Con la stretta finanziaria ai Comuni hanno incentivato i processi di acquisizione delle aziende pubbliche attraverso le aziende miste quotate in Borsa, le Multiutility, hanno avviato percorsi di privatizzazione progressiva delle stesse come avvenuto con HERA ed IREN. Sono stati bloccati processi di ripubblicizzazione come a Reggio Emilia, a Piacenza ed a Rimini.

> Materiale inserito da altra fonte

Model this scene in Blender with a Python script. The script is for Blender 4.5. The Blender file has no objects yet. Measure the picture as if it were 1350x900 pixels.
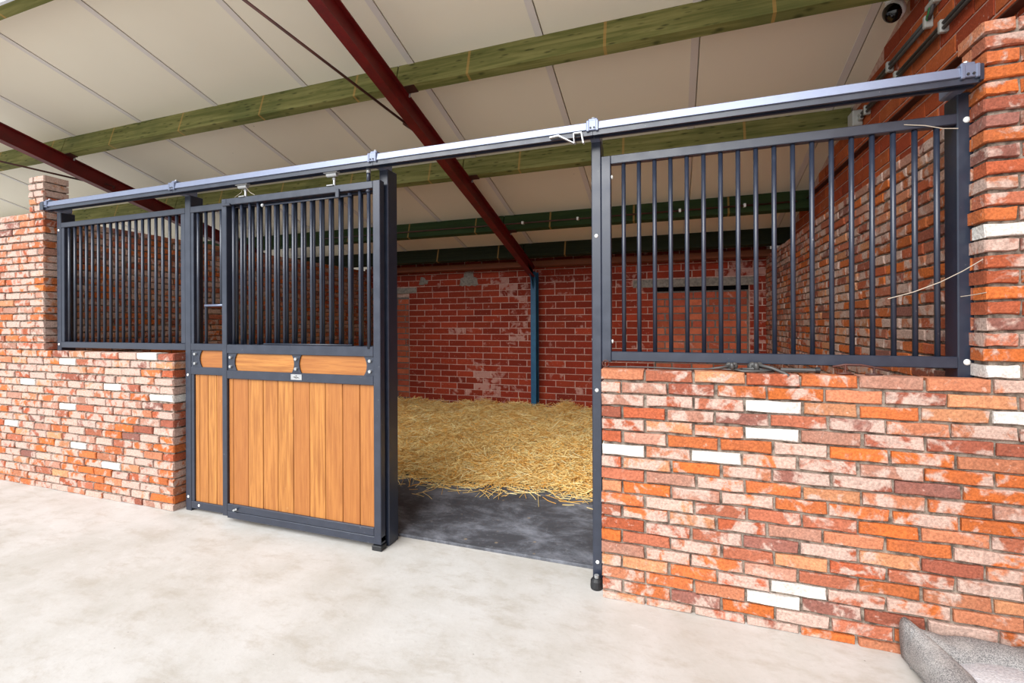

Il governo Renzi ci riprova coi decreti Madia, e con lo stravolgimento in parlamento della legge di iniziativa popolare sull’acqua proposta dall’iniziativa dei Movimenti dell’acqua.

Il NO al Referendum Costituzionale del Forum Italiano dei Movimenti per l’acqua è quindi un NO sul merito della Riforma, ma anche un NO politico rispetto alla cessione di sovranità dalla politica al sistema economico-finanziario che vuole guadagnare (con poca fatica investendo su un settore monopolistico e senza concorrenza) sulle privatizzazioni e sulla distruzione dei diritti dei cittadini.

«Se il Plebiscito sulla sua persona chiesto da Renzi al Referendum, si trasformerà nel suo contrario, con una sua sconfitta, si riapriranno tutte le possibilità, e di nuovo i cittadini avranno la possibilità di giocare la partita, uno spazio per ricostruire spazi di democrazia e partecipazione, per riaffermare la necessità di uno sviluppo basato sulla ripresa degli investimenti sociali e di gestione del territorio fra cui la tutela delle risorse idriche».